• _Short problem_: Write the material out again exactly.

• _Information shown_:
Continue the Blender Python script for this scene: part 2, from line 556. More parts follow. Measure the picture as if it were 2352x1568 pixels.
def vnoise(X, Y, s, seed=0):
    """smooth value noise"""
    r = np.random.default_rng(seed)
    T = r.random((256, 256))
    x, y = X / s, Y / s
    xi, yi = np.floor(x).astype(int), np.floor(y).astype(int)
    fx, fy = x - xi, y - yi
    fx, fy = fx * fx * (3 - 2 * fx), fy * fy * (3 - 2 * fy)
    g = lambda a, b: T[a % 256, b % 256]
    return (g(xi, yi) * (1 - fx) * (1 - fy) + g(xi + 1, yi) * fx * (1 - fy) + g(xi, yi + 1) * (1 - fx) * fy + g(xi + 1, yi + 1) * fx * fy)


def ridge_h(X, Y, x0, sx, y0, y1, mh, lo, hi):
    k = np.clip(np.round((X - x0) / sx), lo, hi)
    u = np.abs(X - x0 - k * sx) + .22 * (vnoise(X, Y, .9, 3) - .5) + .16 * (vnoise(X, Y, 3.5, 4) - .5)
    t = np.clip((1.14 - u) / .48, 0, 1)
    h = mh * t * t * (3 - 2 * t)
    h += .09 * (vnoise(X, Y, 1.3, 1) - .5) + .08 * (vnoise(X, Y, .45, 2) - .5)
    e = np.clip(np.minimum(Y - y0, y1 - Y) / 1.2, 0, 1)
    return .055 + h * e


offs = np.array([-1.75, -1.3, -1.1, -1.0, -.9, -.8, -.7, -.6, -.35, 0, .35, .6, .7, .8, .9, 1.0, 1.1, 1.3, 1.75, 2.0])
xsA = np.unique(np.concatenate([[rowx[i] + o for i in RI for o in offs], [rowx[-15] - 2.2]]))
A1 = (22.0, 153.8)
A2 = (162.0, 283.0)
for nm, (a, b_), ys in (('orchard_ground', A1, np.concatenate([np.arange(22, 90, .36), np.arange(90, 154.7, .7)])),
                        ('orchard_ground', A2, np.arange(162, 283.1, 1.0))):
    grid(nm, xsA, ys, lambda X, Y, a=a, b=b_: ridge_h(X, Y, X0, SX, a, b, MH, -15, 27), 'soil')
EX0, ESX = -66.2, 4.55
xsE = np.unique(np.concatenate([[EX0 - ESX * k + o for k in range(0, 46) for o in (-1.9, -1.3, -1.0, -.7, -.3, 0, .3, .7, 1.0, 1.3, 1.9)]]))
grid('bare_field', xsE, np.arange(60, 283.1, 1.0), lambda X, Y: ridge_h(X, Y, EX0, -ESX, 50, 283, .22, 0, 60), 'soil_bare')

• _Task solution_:
Continue the Blender Python script for this scene: part 2, from line 556. More parts follow. Measure the picture as if it were 2352x1568 pixels.
def vnoise(X, Y, s, seed=0):
    """smooth value noise"""
    r = np.random.default_rng(seed)
    T = r.random((256, 256))
    x, y = X / s, Y / s
    xi, yi = np.floor(x).astype(int), np.floor(y).astype(int)
    fx, fy = x - xi, y - yi
    fx, fy = fx * fx * (3 - 2 * fx), fy * fy * (3 - 2 * fy)
    g = lambda a, b: T[a % 256, b % 256]
    return (g(xi, yi) * (1 - fx) * (1 - fy) + g(xi + 1, yi) * fx * (1 - fy) + g(xi, yi + 1) * (1 - fx) * fy + g(xi + 1, yi + 1) * fx * fy)


def ridge_h(X, Y, x0, sx, y0, y1, mh, lo, hi):
    k = np.clip(np.round((X - x0) / sx), lo, hi)
    u = np.abs(X - x0 - k * sx) + .22 * (vnoise(X, Y, .9, 3) - .5) + .16 * (vnoise(X, Y, 3.5, 4) - .5)
    t = np.clip((1.14 - u) / .48, 0, 1)
    h = mh * t * t * (3 - 2 * t)
    h += .09 * (vnoise(X, Y, 1.3, 1) - .5) + .08 * (vnoise(X, Y, .45, 2) - .5)
    e = np.clip(np.minimum(Y - y0, y1 - Y) / 1.2, 0, 1)
    return .055 + h * e


offs = np.array([-1.75, -1.3, -1.1, -1.0, -.9, -.8, -.7, -.6, -.35, 0, .35, .6, .7, .8, .9, 1.0, 1.1, 1.3, 1.75, 2.0])
xsA = np.unique(np.concatenate([[rowx[i] + o for i in RI for o in offs], [rowx[-15] - 2.2]]))
A1 = (22.0, 153.8)
A2 = (162.0, 283.0)
for nm, (a, b_), ys in (('orchard_ground', A1, np.concatenate([np.arange(22, 90, .36), np.arange(90, 154.7, .7)])),
                        ('orchard_ground', A2, np.arange(162, 283.1, 1.0))):
    grid(nm, xsA, ys, lambda X, Y, a=a, b=b_: ridge_h(X, Y, X0, SX, a, b, MH, -15, 27), 'soil')
EX0, ESX = -66.2, 4.55
xsE = np.unique(np.concatenate([[EX0 - ESX * k + o for k in range(0, 46) for o in (-1.9, -1.3, -1.0, -.7, -.3, 0, .3, .7, 1.0, 1.3, 1.9)]]))
grid('bare_field', xsE, np.arange(60, 283.1, 1.0), lambda X, Y: ridge_h(X, Y, EX0, -ESX, 50, 283, .22, 0, 60), 'soil_bare')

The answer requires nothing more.